Mentre il ministero dell’Ambiente ha dichiarato di non essere in possesso delle certificazioni di origine o delle liste di fornitori, l’Ispra ha ammesso di aver conferito a Biomasse Crotone la certificazione Emas, uno strumento volontario per «fornire al pubblico (…) informazioni sulla propria gestione ambientale», sulla base di un attestato preparato da un organismo privato di certificazione. L’Ispra, quindi, non avrebbe mai visionato i dettagli del rapporto.
La poca trasparenza rende difficile chiedere conto alle società di un settore dalla tracciabilità pubblica limitata. Eppure, negli anni, la filiera delle biomasse ha collezionato vari precedenti legati a infiltrazioni mafiose.
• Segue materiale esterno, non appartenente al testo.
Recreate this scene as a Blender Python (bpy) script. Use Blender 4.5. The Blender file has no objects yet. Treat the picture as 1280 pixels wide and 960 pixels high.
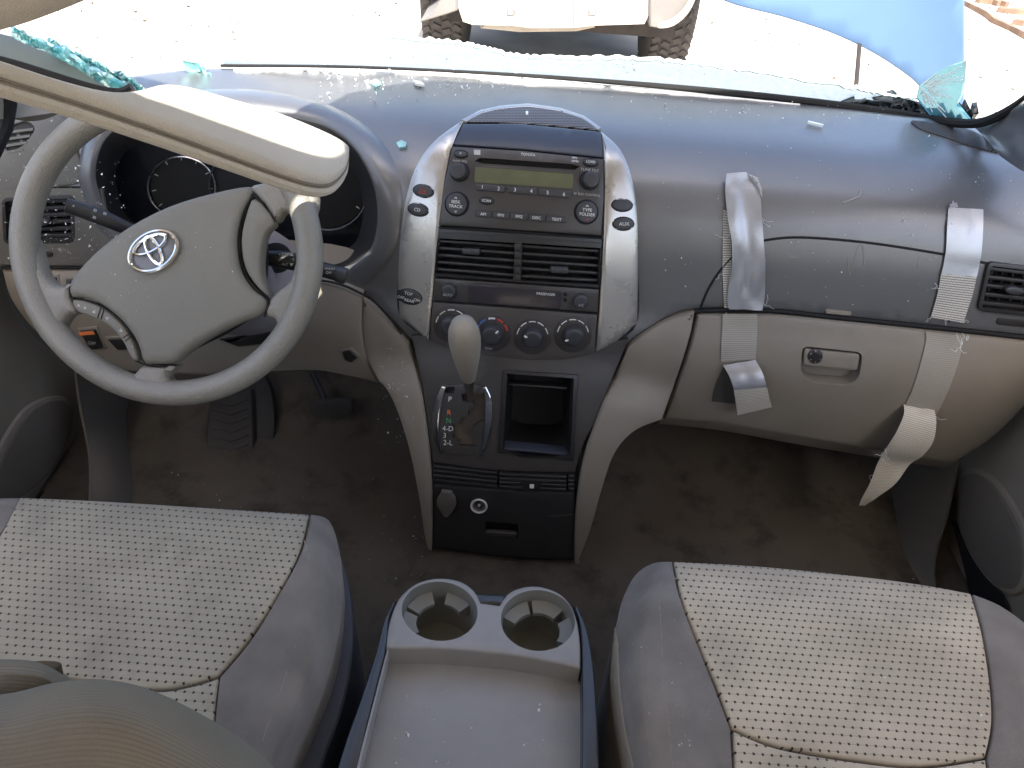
import bpy, bmesh, math, random
from mathutils import Vector, Matrix
from mathutils.geometry import delaunay_2d_cdt
random.seed(7)
scene = bpy.context.scene
COL = scene.collection
# ------------------------------------------------------------------ camera
CAM = Vector((0.02, 0.0, 1.42)); FPX = 950.0
PITCH = math.radians(39.0); ROLL = math.radians(4.5)
cd = bpy.data.cameras.new('camera'); cam = bpy.data.objects.new('camera', cd); COL.objects.link(cam)
cam.location = CAM
cam.rotation_mode = 'QUATERNION'
cam.rotation_quaternion = (Matrix.Rotation(math.radians(90) - PITCH, 3, 'X') @ Matrix.Rotation(ROLL, 3, 'Z')).to_quaternion()
cd.sensor_width = 36.0; cd.lens = 36.0 * FPX / 1280.0; cd.clip_start = 0.02; cd.clip_end = 500
scene.camera = cam
# ------------------------------------------------------------------ light
SUN_EL = math.radians(58.0); SUN_AZ = math.radians(3.0)      # sun behind the car, a little to the right
SUNDIR = Vector((math.cos(SUN_EL) * math.sin(SUN_AZ), -math.cos(SUN_EL) * math.cos(SUN_AZ), math.sin(SUN_EL)))
w = bpy.data.worlds.new('World'); scene.world = w; w.use_nodes = True
nt = w.node_tree; nt.nodes.clear()
sky = nt.nodes.new('ShaderNodeTexSky'); sky.sky_type = 'NISHITA'; sky.sun_disc = False
sky.sun_elevation = SUN_EL; sky.sun_rotation = math.radians(180.0) - SUN_AZ
sky.air_density = 0.9; sky.dust_density = 3.5; sky.ozone_density = 0.6
bg = nt.nodes.new('ShaderNodeBackground'); bg.inputs['Strength'].default_value = 0.15
wo = nt.nodes.new('ShaderNodeOutputWorld')
nt.links.new(sky.outputs[0], bg.inputs[0]); nt.links.new(bg.outputs[0], wo.inputs[0])
sl = bpy.data.lights.new('sun', 'SUN'); sl.energy = 4.0; sl.angle = math.radians(0.5); sl.color = (1.0, 0.95, 0.87)
so = bpy.data.objects.new('sun', sl); COL.objects.link(so); so.rotation_mode = 'QUATERNION'
so.rotation_quaternion = SUNDIR.to_track_quat('Z', 'Y')
vs = scene.view_settings; vs.view_transform = 'Standard'; vs.look = 'None'; vs.gamma = 1.0; vs.exposure = 1.85
vs.use_curve_mapping = False

# ------------------------------------------------------------------ measuring helpers (a pixel of the photo and a depth give a point)
CR, SR = math.cos(ROLL), math.sin(ROLL); CP, SP = math.cos(PITCH), math.sin(PITCH)
def ray(x, y):
    a = (x - 640) / FPX; b = -(y - 480) / FPX
    a, b = a * CR - b * SR, a * SR + b * CR
    return Vector((a, b * SP + CP, b * CP - SP))
def yy(x, y, Y):
    d = ray(x, y); return CAM + d * ((Y - CAM.y) / d.y)
def zz(x, y, Z):
    d = ray(x, y); return CAM + d * ((Z - CAM.z) / d.z)
def xx(x, y, X):
    d = ray(x, y); return CAM + d * ((X - CAM.x) / d.x)
def lerp_table(T, v):
    if v <= T[0][0]: return T[0][1] + (v - T[0][0]) * (T[1][1] - T[0][1]) / (T[1][0] - T[0][0])
    if v >= T[-1][0]: return T[-1][1] + (v - T[-1][0]) * (T[-1][1] - T[-2][1]) / (T[-1][0] - T[-2][0])
    for i in range(len(T) - 1):
        if v <= T[i + 1][0]:
            x0, y0 = T[i]; x1, y1 = T[i + 1]
            xm, ym = T[i - 1] if i > 0 else (2 * x0 - x1, 2 * y0 - y1)
            xp, yp = T[i + 2] if i + 2 < len(T) else (2 * x1 - x0, 2 * y1 - y0)
            m0 = (y1 - ym) / (x1 - xm); m1 = (yp - y0) / (xp - x0); h = x1 - x0; t = (v - x0) / h
            return (2*t**3 - 3*t*t + 1) * y0 + (t**3 - 2*t*t + t) * h * m0 + (-2*t**3 + 3*t*t) * y1 + (t**3 - t*t) * h * m1
class Surf:
    """a surface that maps a measured pixel to a point; p(x,y,h) lies h metres proud of it"""
    def __init__(s, f, shift=0.0): s.f = f; s.shift = shift
    def n(s, x, y):
        a = s.f(x + 2, y) - s.f(x - 2, y); b = s.f(x, y - 2) - s.f(x, y + 2)
        n = a.cross(b); n.normalize()
        if n.dot(ray(x, y)) > 0: n = -n
        return n
    def p(s, x, y, h=0.0):
        h += s.shift
        return s.f(x, y) + s.n(x, y) * h if h else s.f(x, y)
def plane_surf(P, N):
    P = Vector(P); N = Vector(N).normalized()
    return Surf(lambda x, y: CAM + ray(x, y) * ((P - CAM).dot(N) / ray(x, y).dot(N)))
def vv(x, y): return y - .079 * (x - 650)

# ------------------------------------------------------------------ 2-D outline helpers
def smooth(pts, k=6, closed=True):
    n = len(pts); out = []
    rng = n if closed else n - 1
    for i in range(rng):
        if closed: p = [pts[(i + j) % n] for j in (-1, 0, 1, 2)]
        else: p = [pts[max(0, i - 1)], pts[i], pts[i + 1], pts[min(n - 1, i + 2)]]
        for j in range(k):
            t = j / k
            out.append(tuple(.5 * (2 * p[1][c] + (p[2][c] - p[0][c]) * t + (2*p[0][c] - 5*p[1][c] + 4*p[2][c] - p[3][c]) * t*t + (3*p[1][c] - p[0][c] - 3*p[2][c] + p[3][c]) * t**3) for c in range(len(pts[0]))))
    if not closed: out.append(tuple(pts[-1]))
    return out
def area(p): return .5 * sum(p[i - 1][0] * p[i][1] - p[i][0] * p[i - 1][1] for i in range(len(p)))
def inset(pts, d):
    s = 1 if area(pts) > 0 else -1; n = len(pts); out = []
    for i in range(n):
        a = Vector(pts[i][:2]) - Vector(pts[i - 1][:2]); b = Vector(pts[(i + 1) % n][:2]) - Vector(pts[i][:2])
        if a.length < 1e-6: a = b
        if b.length < 1e-6: b = a
        a.normalize(); b.normalize()
        na = Vector((-a.y, a.x)) * s; nb = Vector((-b.y, b.x)) * s
        m = na + nb
        if m.length < .3: m = na
        m.normalize(); k = 1 / max(.6, m.dot(na))
        out.append((pts[i][0] + m.x * d * k, pts[i][1] + m.y * d * k))
    return out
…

Nelle indagini della procura di Catanzaro del 2022, si delinea «un sistema ben collaudato», spiega l’ex pm di Catanzaro Domenico Guarascio, ora a Crotone.
Le indagini denunciarono un sistema di falsificazione della filiera, con smaltimento illecito di rifiuti negli impianti a biomasse del crotonese, tra cui le centrali di Strongoli e Crotone. Un «oligopolio di ditte e aziende», spiega il pm, anche intestate a esponenti della criminalità organizzata.
Nonostante gli sforzi della procura, la confusa catena di responsabilità all’interno di un sistema di controlli pubblici carente non permise, in certi casi, «l’individuazione di precise responsabilità penali», denuncia Guarascio. Mancano, infatti, controlli e procedure volte a definire le responsabilità all’interno di una filiera complessa in cui subentrano numerose aziende e società. E «quando c’è una moltiplicazione di responsabilità, di fatto, non ce n’è mai una», conclude Guarascio.